I had stopped watching any TV news the day after the election, restricting myself to reading one newspaper to stay abreast of the latest indignities, which I felt civically obligated to ingest. Slowly, slowly I gathered up the courage to watch the local TV news, and to accept seeing his detestable visage from time to time, as an unavoidable fact of contemporary life. Not long ago, I watched a part of his press conference, in which he castigated the media yet again and boasted that he had accomplished more in the first 25 days of his term than any U.S. president in history. It was not enough to have preposterously bent the truth: he had to pit himself against Washington, Jefferson, Lincoln, Teddy Roosevelt, FDR, Lyndon Johnson, even his hero Reagan, and claim he had outdone them all.

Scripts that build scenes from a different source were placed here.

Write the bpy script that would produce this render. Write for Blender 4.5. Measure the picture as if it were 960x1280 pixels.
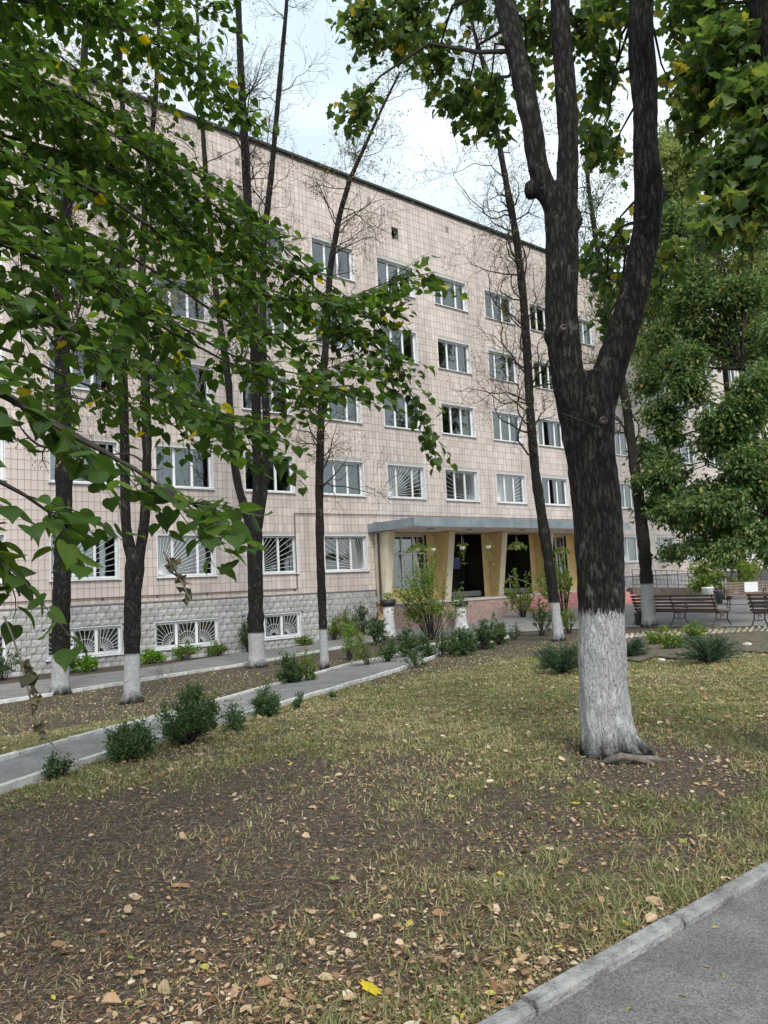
import bpy, bmesh, math, random
import numpy as np
from mathutils import Vector, Matrix

for o in list(bpy.data.objects): bpy.data.objects.remove(o)
SC = bpy.context.scene
COL = SC.collection
random.seed(7); RNG = np.random.default_rng(11)

# ------------------------------------------------------------------ camera, sky, sun, exposure
EYE, FPX, PIT, ROL = 1.6, 960.0, .0979, .0512
cam = bpy.data.objects.new('camera', bpy.data.cameras.new('camera')); COL.objects.link(cam)
cam.matrix_world = Matrix.Translation((0, 0, EYE)) @ Matrix.Rotation(math.pi/2+PIT, 4, 'X') @ Matrix.Rotation(-ROL, 4, 'Z')
cam.data.sensor_fit = 'VERTICAL'; cam.data.sensor_height = 36; cam.data.lens = 36*FPX/1280
cam.data.clip_start = .05; cam.data.clip_end = 2000
SC.camera = cam

W = bpy.data.worlds.new('World'); SC.world = W; W.use_nodes = True
nt = W.node_tree; nt.nodes.clear()
SUN_EL, SUN_AZ = math.radians(46), math.radians(162)      # azimuth from +Y clockwise
sky = nt.nodes.new('ShaderNodeTexSky'); sky.sky_type = 'NISHITA'; sky.sun_disc = False
sky.sun_elevation = SUN_EL; sky.sun_rotation = SUN_AZ
tc = nt.nodes.new('ShaderNodeTexCoord')
nz = nt.nodes.new('ShaderNodeTexNoise'); nz.inputs['Scale'].default_value = 3.2; nz.inputs['Detail'].default_value = 6; nz.inputs['Roughness'].default_value = .55
mp = nt.nodes.new('ShaderNodeMapping'); mp.inputs['Scale'].default_value = (1, 1, 2.2)
nt.links.new(tc.outputs['Generated'], mp.inputs[0]); nt.links.new(mp.outputs[0], nz.inputs['Vector'])
rp = nt.nodes.new('ShaderNodeValToRGB'); rp.color_ramp.elements[0].position = .33; rp.color_ramp.elements[1].position = .62
rp.color_ramp.elements[0].color = (4.1, 4.95, 5.4, 1); rp.color_ramp.elements[1].color = (6.2, 6.6, 6.8, 1)
nt.links.new(nz.outputs[0], rp.inputs[0])
mx = nt.nodes.new('ShaderNodeMix'); mx.data_type = 'RGBA'; mx.inputs[0].default_value = .9
nt.links.new(sky.outputs[0], mx.inputs[6]); nt.links.new(rp.outputs[0], mx.inputs[7])
bg = nt.nodes.new('ShaderNodeBackground'); bg.inputs['Strength'].default_value = .09
nt.links.new(mx.outputs[2], bg.inputs['Color'])
ow = nt.nodes.new('ShaderNodeOutputWorld'); nt.links.new(bg.outputs[0], ow.inputs[0])

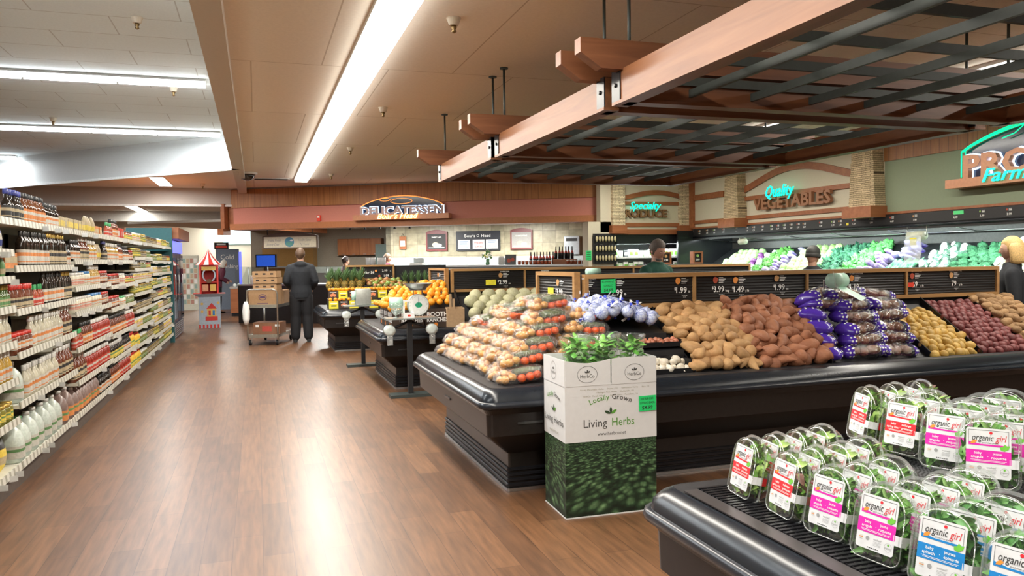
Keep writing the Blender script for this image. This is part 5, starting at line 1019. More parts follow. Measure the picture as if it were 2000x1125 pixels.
b = MB(frame((0, -hy - .006, 0), (1, 0, 0), (0, 0, 1)) @ TR(.178, .615, .002, rz=.02)); b.rect(0, .115, 0, .093, 0, 0); b.text('HERB CO.', .057, .068, .020, 1, 0, .1); b.text('LIVING BASIL', .058, .043, .020, 1, 0, .1, width=.10); b.text('$4.99', .055, .010, .032, 1, .01, .1)
g = b.build('handwritten_price', [M_NEONPAPER, M_INK], o); g['label'] = 'fluorescent green handwritten price note'
MB().box(-hx + .004, hx - .004, -hy + .004, hy - .004, .79, .80).build('tray_floor', M_CARDW, o)
def pottedherb(sd):
    o = empty('potted_basil', label='herb', cat='herb plant'); r = random.Random(sd); MB().lathe([(.035, 0), (.045, .07), (.04, .07)], 16).build('pot', mat('grey_pot', (.1, .09, .08), .7), o); b = MB()
    for i in range(70):
        a = r.uniform(0, 6.28); q = r.uniform(.0, .065); z = r.uniform(.10, .26) - q * .6; b.T = Matrix.Translation((q * math.cos(a), q * math.sin(a), z)) @ Matrix.Rotation(a, 4, 'Z') @ Matrix.Rotation(r.uniform(-.9, .5), 4, 'Y') @ Matrix.Rotation(r.uniform(-.4, .4), 4, 'X'); L_ = r.uniform(.022, .04); W_ = L_ * .62; vs = []
        for k in range(6):
            t = k / 5; w = W_ * math.sin(PI * min(1, .06 + t * .92)) ** .7; zz = .25 * L_ * math.sin(PI * t); vs += [(2 * L_ * t - L_ * .5, -w, zz - .25 * w), (2 * L_ * t - L_ * .5, 0, zz + .12 * w), (2 * L_ * t - L_ * .5, w, zz - .25 * w)]
        fs = []
        for k in range(5): e = 3 * k; fs += [(e, e + 1, e + 4, e + 3), (e + 1, e + 2, e + 5, e + 4)]
        b.add(vs, fs, 0 if r.random() < .6 else 1, True)
    b.T = Matrix()
    for i in range(6): a = i * 1.05; b.tube([(0, 0, .07), (.015 * math.cos(a), .015 * math.sin(a), .14), (.04 * math.cos(a), .04 * math.sin(a), .21)], .0025, 5, 1)
    b.build('leaves', [mat('basil_leaf', (.10, .32, .05), .4, var=.2), mat('basil_leaf_light', (.20, .46, .09), .4, var=.2)], o)['kind'] = 'stuff'
    MB().lathe([(.045, .0), (.062, .12), (.085, .24), (.092, .275)], 18, 0, caps=False).build('clear_sleeve', plastic('sleeve_film', (.97, .98, .97), .08, .5, .02), o)
    b = MB(frame((.018, -.077, .17), (1, 0, 0), (0, -.25, 1))); b.disc(0, 0, .024, .0, 0, 20); b.disc(0, 0, .022, .0006, 1, 20); logo(b, 0, -.002, .016, (2, 2, 2)); b.build('round_sticker', [M_CHALK, mat('sticker_green', (.30, .55, .25), .5), M_HD], o); return Kind(o)
PB = [pottedherb(3), pottedherb(8)]
for i, (x, y, rz, lb) in enumerate([(1.81, 4.335, -.2, 'front left in the herb box'), (1.99, 4.325, .2, 'front middle in the herb box'), (2.19, 4.33, .1, 'front right in the herb box'), (1.90, 4.49, 1., 'rear left in the herb box'), (2.10, 4.485, 2., 'rear right in the herb box')]): PB[i % 2].put(TR(x, y, .80, rz=rz), 'potted basil in a clear sleeve, %s' % lb, 'potted basil plants')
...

I realized at that moment that there was something very specific about my distaste for the man. His boastfulness made me uneasy, as I could too easily identify with it. I come from a long line of boasters: my father, who otherwise insisted (boasted?) that he was a failure, could not forgo bringing up the Latin tests he’d aced in high school; my brother, a radio personality, maneuvers any subject to some form of attestation about his celebrity; and I have struggled unsuccessfully all my life to keep from burping up yet another claim of accomplishment. How many times have I failed to suppress a boast! This man, wallowing in stupidity, keeps crowing about his high ratings and popularity, as though those alone were sufficient to guide the nation. In his naked need for self-approval, I see myself. He is the Mr. Hyde to my Dr. Jekyll. He is already inside me. Can you blame me for trying to eject him from my consciousness by resisting further thinking about him?